I sincerely hope the board, together with the shareholder, will appoint a competent “Techie” as the next CEO of Telecom Namibia.

Telecom Namibia still has strengths: extensive national infrastructure, strong brand recognition, long-standing enterprise relationships, government backing, and perhaps most importantly, the loyalty of many Namibians whose lives and careers were shaped by the institution.

These advantages provide a foundation that many companies would envy.

But nostalgia will not save Telecom Namibia. Only courage, technical excellence, commercial discipline and customer obsession will. What Telecom Namibia needs now is not another beautifully written strategy document destined for a shelf.
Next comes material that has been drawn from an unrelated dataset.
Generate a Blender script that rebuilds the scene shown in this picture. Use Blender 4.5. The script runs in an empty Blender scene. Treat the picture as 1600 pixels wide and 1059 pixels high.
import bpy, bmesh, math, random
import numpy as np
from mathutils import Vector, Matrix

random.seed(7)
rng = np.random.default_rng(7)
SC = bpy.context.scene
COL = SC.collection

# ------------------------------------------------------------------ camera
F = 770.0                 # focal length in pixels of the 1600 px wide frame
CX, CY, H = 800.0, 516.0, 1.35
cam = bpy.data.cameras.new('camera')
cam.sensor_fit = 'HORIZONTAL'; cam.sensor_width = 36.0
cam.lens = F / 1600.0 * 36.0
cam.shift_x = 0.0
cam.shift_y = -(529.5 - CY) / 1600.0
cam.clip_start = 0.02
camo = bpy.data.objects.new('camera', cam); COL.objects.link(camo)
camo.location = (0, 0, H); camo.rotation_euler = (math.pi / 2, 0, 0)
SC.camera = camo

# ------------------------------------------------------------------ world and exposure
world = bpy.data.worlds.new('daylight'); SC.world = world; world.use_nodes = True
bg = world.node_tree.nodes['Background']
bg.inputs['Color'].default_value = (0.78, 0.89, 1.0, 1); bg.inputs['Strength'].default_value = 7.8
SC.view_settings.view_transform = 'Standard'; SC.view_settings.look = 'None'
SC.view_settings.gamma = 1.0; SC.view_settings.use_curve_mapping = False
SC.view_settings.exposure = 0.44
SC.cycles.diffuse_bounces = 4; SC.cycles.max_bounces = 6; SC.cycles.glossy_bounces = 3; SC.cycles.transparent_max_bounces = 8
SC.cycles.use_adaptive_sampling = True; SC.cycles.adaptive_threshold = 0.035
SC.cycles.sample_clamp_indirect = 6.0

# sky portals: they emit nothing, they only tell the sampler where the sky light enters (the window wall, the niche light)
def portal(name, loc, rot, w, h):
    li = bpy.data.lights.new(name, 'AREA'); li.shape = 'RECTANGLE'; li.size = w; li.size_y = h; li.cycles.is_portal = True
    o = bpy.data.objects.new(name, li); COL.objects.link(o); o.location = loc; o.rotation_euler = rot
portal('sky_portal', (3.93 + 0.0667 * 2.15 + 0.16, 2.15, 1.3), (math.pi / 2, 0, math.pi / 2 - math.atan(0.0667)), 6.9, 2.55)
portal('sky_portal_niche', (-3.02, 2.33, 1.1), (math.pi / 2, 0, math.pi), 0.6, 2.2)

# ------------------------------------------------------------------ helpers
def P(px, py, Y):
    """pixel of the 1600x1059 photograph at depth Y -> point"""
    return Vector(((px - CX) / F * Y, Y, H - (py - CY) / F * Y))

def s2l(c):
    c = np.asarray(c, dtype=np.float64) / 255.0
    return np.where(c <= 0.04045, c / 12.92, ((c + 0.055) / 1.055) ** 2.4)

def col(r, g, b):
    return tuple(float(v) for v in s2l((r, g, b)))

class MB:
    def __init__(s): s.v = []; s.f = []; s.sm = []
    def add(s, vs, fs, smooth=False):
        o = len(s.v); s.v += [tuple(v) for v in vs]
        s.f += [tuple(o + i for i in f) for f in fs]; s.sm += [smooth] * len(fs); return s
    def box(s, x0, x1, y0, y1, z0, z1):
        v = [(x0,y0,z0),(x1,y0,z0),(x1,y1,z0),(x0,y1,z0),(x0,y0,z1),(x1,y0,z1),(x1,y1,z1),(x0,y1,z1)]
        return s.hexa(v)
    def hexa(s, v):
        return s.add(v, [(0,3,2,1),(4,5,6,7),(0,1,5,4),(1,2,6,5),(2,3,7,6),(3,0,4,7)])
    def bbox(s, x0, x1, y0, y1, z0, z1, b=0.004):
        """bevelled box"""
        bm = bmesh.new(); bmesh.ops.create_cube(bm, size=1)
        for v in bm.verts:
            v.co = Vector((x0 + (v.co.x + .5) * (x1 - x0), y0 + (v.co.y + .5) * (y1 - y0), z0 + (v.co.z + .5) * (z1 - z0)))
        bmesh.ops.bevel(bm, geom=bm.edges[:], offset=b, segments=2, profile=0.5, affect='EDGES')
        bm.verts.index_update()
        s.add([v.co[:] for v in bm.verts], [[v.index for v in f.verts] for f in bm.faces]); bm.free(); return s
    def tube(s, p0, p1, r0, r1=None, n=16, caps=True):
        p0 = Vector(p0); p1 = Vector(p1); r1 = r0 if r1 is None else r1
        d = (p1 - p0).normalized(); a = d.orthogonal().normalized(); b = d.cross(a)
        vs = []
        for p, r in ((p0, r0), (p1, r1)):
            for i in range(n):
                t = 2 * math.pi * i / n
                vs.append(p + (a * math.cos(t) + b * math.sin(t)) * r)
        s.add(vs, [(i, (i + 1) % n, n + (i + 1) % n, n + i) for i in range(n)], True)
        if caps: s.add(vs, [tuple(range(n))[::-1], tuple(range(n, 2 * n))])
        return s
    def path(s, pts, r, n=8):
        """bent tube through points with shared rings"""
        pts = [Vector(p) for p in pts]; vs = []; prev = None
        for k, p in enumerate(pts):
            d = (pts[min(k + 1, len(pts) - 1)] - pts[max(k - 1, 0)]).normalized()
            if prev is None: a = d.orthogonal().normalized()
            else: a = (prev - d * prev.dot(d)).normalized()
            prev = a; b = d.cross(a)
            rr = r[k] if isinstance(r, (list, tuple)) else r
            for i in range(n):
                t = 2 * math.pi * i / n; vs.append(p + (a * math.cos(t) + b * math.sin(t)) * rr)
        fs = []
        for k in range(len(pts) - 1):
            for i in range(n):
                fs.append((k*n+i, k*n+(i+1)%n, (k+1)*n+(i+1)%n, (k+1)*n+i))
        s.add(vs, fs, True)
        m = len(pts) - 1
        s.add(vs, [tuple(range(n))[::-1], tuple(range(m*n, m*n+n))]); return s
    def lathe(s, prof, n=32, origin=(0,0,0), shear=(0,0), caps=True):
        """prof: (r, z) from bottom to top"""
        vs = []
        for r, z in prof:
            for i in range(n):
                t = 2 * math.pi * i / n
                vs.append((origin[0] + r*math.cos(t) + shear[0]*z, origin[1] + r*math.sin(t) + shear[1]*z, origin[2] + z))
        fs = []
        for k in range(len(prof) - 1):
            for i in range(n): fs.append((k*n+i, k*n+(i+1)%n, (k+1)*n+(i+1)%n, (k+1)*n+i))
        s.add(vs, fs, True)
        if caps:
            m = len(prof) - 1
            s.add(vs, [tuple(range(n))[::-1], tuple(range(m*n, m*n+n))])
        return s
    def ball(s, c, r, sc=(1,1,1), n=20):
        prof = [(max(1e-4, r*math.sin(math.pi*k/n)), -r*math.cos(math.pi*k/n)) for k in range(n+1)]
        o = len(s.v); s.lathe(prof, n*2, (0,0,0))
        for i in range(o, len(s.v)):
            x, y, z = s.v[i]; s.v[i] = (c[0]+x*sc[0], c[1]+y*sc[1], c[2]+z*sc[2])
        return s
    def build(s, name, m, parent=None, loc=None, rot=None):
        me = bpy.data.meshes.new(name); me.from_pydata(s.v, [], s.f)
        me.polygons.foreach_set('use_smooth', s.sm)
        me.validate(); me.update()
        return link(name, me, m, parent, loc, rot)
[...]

It needs decisive execution.

It needs speed in responding to market realities. It needs accountability at every level of the organisation. And above all, it needs leaders brave enough to admit that the old telecom model is dead.

In conclusion, the future of telecommunications belongs to telcos that become digital platforms. Telecom Namibia can still be one of them, but only if it stops managing decline and starts building the future.

*Mbangula Lameck Amugongo is a technology activist, AI/ML specialist and AI ethics advisor based in Europe. He holds a B.IT: Software Engineering, a Master’s in Computer Science, and a PhD from the University of Manchester. The views expressed are his own.